Entries with scene source code
---*---

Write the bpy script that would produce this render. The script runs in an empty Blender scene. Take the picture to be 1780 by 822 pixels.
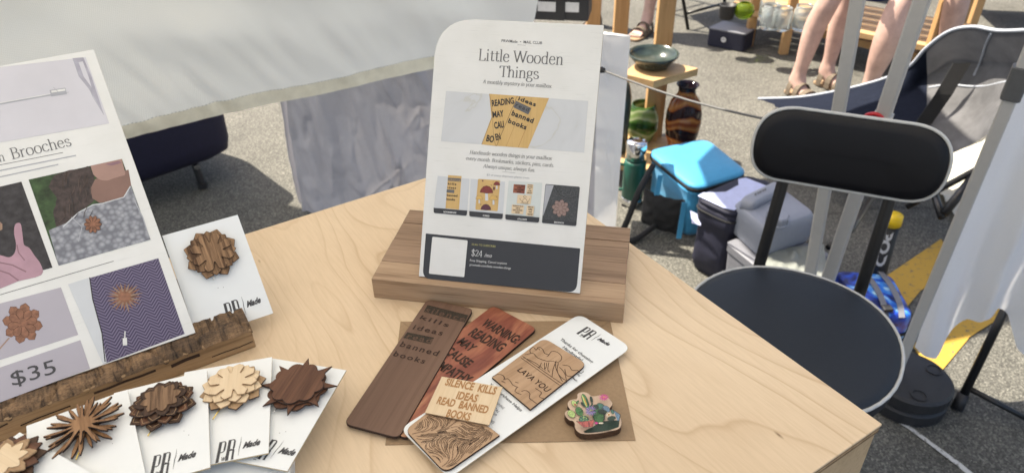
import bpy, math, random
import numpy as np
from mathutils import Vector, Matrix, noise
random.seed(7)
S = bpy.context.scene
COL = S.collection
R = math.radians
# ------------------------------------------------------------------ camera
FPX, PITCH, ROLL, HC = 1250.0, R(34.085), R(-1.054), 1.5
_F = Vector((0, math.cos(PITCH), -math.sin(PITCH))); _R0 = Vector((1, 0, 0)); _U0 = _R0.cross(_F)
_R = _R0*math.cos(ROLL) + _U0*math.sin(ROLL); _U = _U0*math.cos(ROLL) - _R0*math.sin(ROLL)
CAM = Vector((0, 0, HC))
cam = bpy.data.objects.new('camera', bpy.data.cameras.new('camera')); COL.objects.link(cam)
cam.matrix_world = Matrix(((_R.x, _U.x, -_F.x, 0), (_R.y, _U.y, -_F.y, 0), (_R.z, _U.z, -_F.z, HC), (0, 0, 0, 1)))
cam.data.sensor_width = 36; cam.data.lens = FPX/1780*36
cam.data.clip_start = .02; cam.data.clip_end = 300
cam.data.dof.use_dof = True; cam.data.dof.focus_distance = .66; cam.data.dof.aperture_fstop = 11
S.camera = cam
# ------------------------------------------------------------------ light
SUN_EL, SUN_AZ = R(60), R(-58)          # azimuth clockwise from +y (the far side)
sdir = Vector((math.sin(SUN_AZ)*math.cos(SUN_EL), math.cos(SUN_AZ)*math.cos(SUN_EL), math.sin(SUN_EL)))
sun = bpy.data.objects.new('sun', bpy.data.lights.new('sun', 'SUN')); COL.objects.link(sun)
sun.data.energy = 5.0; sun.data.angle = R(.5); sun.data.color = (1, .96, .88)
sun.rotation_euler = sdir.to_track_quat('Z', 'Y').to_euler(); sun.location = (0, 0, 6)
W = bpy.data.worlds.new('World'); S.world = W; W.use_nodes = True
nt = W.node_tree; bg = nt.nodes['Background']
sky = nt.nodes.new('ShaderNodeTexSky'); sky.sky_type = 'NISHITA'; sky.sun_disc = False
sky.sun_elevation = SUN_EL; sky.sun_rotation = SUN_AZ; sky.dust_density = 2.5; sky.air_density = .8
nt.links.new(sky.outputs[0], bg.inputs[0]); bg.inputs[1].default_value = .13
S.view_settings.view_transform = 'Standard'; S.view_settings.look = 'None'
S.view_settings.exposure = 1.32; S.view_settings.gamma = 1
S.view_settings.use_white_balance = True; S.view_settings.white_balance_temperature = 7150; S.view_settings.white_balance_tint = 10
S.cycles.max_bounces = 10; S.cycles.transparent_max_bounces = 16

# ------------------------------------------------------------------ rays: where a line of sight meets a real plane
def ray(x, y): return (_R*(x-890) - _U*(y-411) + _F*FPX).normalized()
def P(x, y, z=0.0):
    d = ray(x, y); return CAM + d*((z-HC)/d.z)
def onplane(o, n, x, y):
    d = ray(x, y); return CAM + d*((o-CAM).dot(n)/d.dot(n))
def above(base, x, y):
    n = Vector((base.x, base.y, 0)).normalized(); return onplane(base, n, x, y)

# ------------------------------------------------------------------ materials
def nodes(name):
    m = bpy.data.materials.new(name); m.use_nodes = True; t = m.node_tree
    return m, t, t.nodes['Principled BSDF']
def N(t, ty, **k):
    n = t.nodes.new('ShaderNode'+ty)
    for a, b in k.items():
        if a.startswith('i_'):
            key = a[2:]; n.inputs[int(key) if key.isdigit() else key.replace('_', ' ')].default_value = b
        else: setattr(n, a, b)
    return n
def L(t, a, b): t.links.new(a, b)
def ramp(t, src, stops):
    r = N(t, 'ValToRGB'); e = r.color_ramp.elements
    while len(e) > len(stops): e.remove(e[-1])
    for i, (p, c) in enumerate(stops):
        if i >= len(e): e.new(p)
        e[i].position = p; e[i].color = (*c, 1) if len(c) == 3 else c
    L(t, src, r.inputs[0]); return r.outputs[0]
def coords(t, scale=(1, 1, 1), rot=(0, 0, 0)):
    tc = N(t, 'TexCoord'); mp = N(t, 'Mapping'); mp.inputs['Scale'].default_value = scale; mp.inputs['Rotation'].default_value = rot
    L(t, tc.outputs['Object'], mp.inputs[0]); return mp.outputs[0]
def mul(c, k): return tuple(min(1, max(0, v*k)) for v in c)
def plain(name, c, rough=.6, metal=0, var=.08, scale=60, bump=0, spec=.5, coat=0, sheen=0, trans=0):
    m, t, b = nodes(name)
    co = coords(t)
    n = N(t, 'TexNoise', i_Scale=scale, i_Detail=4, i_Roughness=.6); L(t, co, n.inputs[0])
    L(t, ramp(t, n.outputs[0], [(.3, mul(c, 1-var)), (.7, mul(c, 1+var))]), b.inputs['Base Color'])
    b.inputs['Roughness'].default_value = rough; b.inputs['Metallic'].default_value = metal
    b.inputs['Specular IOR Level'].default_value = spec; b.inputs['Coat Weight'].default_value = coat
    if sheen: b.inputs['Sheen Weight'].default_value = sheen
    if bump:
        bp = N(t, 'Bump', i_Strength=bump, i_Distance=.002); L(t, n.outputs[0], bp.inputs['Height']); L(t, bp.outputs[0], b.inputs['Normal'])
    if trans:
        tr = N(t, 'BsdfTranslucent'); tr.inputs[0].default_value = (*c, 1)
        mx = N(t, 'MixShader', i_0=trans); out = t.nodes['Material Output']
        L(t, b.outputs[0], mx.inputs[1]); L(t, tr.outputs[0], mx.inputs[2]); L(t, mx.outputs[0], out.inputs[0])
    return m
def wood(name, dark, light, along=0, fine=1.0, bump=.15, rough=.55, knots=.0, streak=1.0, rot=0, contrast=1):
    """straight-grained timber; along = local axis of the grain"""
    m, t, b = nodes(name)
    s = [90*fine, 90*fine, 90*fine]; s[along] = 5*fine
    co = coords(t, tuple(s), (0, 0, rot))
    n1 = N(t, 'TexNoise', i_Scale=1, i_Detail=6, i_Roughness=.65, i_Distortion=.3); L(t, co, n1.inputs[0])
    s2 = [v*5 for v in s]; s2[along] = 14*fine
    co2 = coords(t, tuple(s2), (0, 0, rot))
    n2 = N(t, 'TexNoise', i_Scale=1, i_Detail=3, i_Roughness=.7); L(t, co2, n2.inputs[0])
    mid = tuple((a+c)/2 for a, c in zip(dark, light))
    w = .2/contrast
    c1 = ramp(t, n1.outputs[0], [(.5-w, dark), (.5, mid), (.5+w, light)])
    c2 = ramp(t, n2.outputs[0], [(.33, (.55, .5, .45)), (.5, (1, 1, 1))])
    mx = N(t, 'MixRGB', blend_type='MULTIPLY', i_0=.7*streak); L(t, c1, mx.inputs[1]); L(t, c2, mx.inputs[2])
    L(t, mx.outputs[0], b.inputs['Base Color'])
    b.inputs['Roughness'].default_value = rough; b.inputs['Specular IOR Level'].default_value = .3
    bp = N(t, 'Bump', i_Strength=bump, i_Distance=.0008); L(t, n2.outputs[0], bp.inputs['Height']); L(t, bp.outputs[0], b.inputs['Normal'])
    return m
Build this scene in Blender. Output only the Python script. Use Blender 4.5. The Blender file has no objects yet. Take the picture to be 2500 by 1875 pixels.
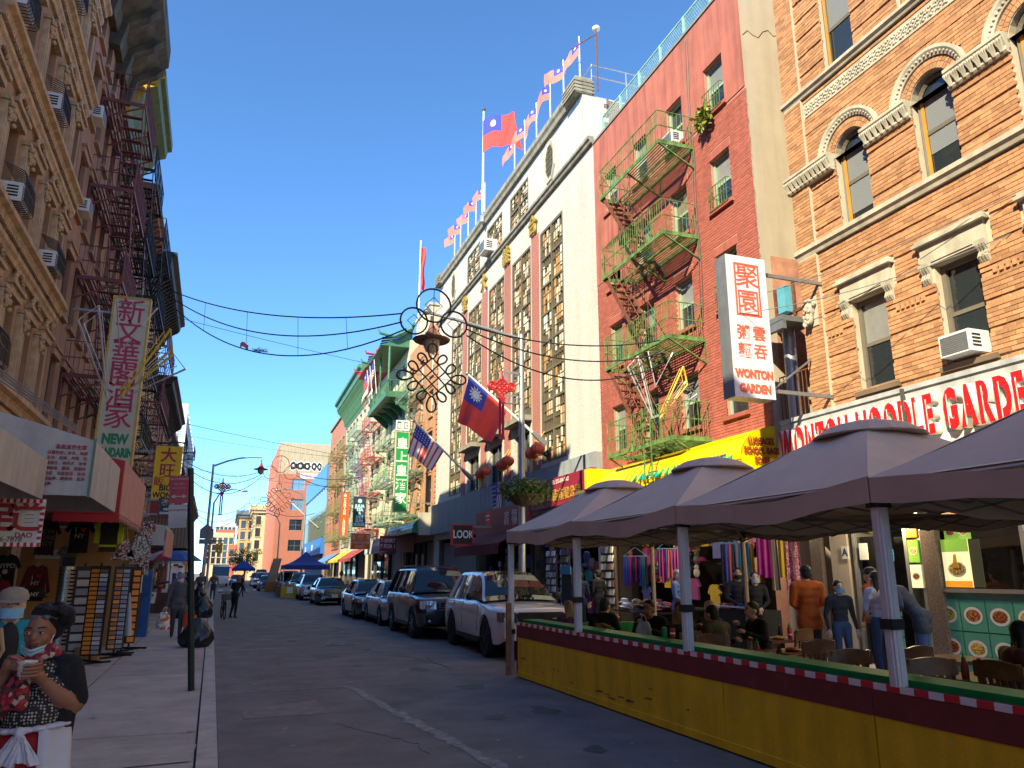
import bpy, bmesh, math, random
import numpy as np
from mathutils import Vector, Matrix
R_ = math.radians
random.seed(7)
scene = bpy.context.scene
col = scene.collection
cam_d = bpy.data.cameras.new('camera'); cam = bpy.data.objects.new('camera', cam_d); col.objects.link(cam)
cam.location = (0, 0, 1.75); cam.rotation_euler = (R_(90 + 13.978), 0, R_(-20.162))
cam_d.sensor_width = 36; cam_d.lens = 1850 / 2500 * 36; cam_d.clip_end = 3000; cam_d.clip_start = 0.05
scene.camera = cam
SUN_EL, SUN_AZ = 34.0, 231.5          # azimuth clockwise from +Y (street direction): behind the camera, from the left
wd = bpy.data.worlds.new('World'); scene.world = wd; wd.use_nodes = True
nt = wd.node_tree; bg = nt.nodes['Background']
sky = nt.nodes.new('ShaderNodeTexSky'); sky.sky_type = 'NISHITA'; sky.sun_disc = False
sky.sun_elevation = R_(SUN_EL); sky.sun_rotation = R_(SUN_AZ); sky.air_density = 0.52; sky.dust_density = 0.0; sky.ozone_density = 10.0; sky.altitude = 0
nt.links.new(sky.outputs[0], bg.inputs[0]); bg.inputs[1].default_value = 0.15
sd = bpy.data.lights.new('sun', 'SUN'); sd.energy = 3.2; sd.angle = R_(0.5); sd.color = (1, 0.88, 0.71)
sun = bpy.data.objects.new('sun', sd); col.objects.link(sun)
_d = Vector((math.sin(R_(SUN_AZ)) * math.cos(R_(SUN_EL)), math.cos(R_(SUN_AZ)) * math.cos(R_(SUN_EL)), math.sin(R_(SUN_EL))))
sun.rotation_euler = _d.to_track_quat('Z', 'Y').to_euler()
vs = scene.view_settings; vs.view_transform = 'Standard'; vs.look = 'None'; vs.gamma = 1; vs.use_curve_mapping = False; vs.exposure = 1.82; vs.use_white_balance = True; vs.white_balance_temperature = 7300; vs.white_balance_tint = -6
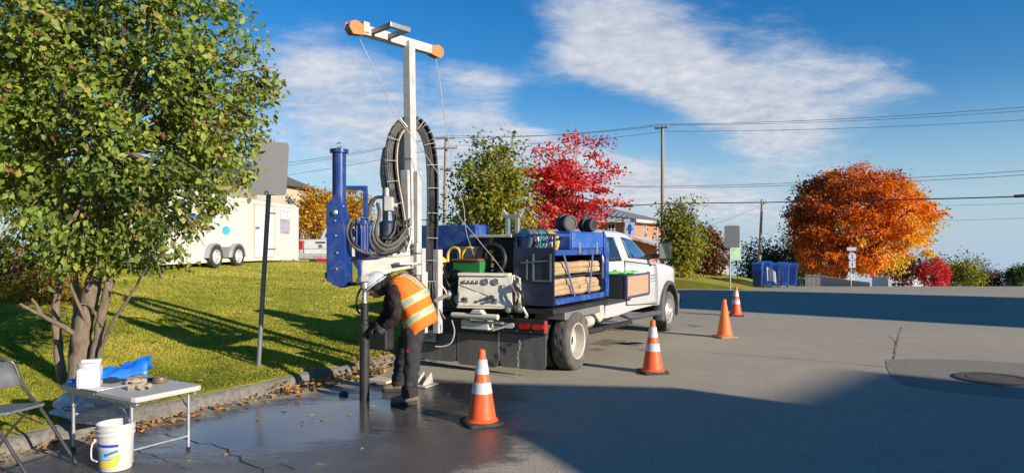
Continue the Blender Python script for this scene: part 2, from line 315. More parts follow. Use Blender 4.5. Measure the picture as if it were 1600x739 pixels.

---*---

▸ Work instructions:
Extract, from the material above, each line holding the word "picture".

▸ Finished answer:
Write the bpy script that would produce this render. The script runs in an empty Blender scene. Take the picture to be 1780 by 822 pixels.
Build this scene in Blender. Output only the Python script. Use Blender 4.5. The Blender file has no objects yet. Take the picture to be 2500 by 1875 pixels.
Continue the Blender Python script for this scene: part 2, from line 315. More parts follow. Use Blender 4.5. Measure the picture as if it were 1600x739 pixels.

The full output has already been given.